> [Data segment]:
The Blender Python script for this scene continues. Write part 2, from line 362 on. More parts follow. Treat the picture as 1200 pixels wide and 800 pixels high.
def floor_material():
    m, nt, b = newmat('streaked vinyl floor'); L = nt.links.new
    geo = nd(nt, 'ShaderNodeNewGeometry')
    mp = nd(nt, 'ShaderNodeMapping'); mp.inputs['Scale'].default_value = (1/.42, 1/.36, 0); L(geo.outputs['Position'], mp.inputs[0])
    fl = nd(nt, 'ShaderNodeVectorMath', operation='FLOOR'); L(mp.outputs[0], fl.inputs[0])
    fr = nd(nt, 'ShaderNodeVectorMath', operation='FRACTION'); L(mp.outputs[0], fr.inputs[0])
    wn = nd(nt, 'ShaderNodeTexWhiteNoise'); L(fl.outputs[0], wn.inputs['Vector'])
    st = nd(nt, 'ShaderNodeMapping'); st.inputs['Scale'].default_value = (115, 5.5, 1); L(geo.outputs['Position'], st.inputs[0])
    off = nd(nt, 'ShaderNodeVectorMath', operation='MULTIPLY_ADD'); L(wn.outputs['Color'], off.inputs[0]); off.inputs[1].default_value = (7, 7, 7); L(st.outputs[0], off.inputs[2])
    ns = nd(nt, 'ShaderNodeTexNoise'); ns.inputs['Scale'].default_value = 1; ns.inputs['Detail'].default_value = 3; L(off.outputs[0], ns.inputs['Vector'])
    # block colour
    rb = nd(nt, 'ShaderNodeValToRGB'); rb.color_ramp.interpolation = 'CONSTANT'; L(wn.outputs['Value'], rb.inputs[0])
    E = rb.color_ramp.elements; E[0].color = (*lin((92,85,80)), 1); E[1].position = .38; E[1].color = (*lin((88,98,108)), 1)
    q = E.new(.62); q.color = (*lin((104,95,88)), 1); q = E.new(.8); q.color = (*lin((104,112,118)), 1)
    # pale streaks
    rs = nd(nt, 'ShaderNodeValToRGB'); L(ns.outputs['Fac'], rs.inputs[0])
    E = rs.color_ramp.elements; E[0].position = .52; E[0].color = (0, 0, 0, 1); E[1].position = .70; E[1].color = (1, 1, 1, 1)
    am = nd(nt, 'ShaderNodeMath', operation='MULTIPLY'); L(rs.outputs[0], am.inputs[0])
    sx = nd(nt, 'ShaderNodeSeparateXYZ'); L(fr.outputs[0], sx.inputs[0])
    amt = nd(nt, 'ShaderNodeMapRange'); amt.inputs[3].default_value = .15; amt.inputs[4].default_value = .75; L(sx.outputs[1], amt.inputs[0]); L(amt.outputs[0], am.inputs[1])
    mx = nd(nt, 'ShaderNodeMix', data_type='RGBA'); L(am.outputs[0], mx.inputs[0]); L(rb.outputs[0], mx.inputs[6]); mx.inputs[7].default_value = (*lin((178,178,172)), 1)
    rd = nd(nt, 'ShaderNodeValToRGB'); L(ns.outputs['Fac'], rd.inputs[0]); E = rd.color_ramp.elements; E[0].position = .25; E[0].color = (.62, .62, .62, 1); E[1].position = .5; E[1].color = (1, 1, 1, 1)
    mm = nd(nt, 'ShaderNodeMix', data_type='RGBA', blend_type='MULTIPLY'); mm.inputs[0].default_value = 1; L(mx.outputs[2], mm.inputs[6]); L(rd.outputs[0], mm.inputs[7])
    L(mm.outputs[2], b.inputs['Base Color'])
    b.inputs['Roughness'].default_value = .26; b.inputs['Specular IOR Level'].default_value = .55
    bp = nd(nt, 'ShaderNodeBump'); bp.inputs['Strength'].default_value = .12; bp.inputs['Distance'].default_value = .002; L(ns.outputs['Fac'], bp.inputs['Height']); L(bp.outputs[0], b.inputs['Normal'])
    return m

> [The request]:
Reproduce the data, keeping every line exactly the same.

> [Solution to the problem]:
The Blender Python script for this scene continues. Write part 2, from line 362 on. More parts follow. Treat the picture as 1200 pixels wide and 800 pixels high.
def floor_material():
    m, nt, b = newmat('streaked vinyl floor'); L = nt.links.new
    geo = nd(nt, 'ShaderNodeNewGeometry')
    mp = nd(nt, 'ShaderNodeMapping'); mp.inputs['Scale'].default_value = (1/.42, 1/.36, 0); L(geo.outputs['Position'], mp.inputs[0])
    fl = nd(nt, 'ShaderNodeVectorMath', operation='FLOOR'); L(mp.outputs[0], fl.inputs[0])
    fr = nd(nt, 'ShaderNodeVectorMath', operation='FRACTION'); L(mp.outputs[0], fr.inputs[0])
    wn = nd(nt, 'ShaderNodeTexWhiteNoise'); L(fl.outputs[0], wn.inputs['Vector'])
    st = nd(nt, 'ShaderNodeMapping'); st.inputs['Scale'].default_value = (115, 5.5, 1); L(geo.outputs['Position'], st.inputs[0])
    off = nd(nt, 'ShaderNodeVectorMath', operation='MULTIPLY_ADD'); L(wn.outputs['Color'], off.inputs[0]); off.inputs[1].default_value = (7, 7, 7); L(st.outputs[0], off.inputs[2])
    ns = nd(nt, 'ShaderNodeTexNoise'); ns.inputs['Scale'].default_value = 1; ns.inputs['Detail'].default_value = 3; L(off.outputs[0], ns.inputs['Vector'])
    # block colour
    rb = nd(nt, 'ShaderNodeValToRGB'); rb.color_ramp.interpolation = 'CONSTANT'; L(wn.outputs['Value'], rb.inputs[0])
    E = rb.color_ramp.elements; E[0].color = (*lin((92,85,80)), 1); E[1].position = .38; E[1].color = (*lin((88,98,108)), 1)
    q = E.new(.62); q.color = (*lin((104,95,88)), 1); q = E.new(.8); q.color = (*lin((104,112,118)), 1)
    # pale streaks
    rs = nd(nt, 'ShaderNodeValToRGB'); L(ns.outputs['Fac'], rs.inputs[0])
    E = rs.color_ramp.elements; E[0].position = .52; E[0].color = (0, 0, 0, 1); E[1].position = .70; E[1].color = (1, 1, 1, 1)
    am = nd(nt, 'ShaderNodeMath', operation='MULTIPLY'); L(rs.outputs[0], am.inputs[0])
    sx = nd(nt, 'ShaderNodeSeparateXYZ'); L(fr.outputs[0], sx.inputs[0])
    amt = nd(nt, 'ShaderNodeMapRange'); amt.inputs[3].default_value = .15; amt.inputs[4].default_value = .75; L(sx.outputs[1], amt.inputs[0]); L(amt.outputs[0], am.inputs[1])
    mx = nd(nt, 'ShaderNodeMix', data_type='RGBA'); L(am.outputs[0], mx.inputs[0]); L(rb.outputs[0], mx.inputs[6]); mx.inputs[7].default_value = (*lin((178,178,172)), 1)
    rd = nd(nt, 'ShaderNodeValToRGB'); L(ns.outputs['Fac'], rd.inputs[0]); E = rd.color_ramp.elements; E[0].position = .25; E[0].color = (.62, .62, .62, 1); E[1].position = .5; E[1].color = (1, 1, 1, 1)
    mm = nd(nt, 'ShaderNodeMix', data_type='RGBA', blend_type='MULTIPLY'); mm.inputs[0].default_value = 1; L(mx.outputs[2], mm.inputs[6]); L(rd.outputs[0], mm.inputs[7])
    L(mm.outputs[2], b.inputs['Base Color'])
    b.inputs['Roughness'].default_value = .26; b.inputs['Specular IOR Level'].default_value = .55
    bp = nd(nt, 'ShaderNodeBump'); bp.inputs['Strength'].default_value = .12; bp.inputs['Distance'].default_value = .002; L(ns.outputs['Fac'], bp.inputs['Height']); L(bp.outputs[0], b.inputs['Normal'])
    return m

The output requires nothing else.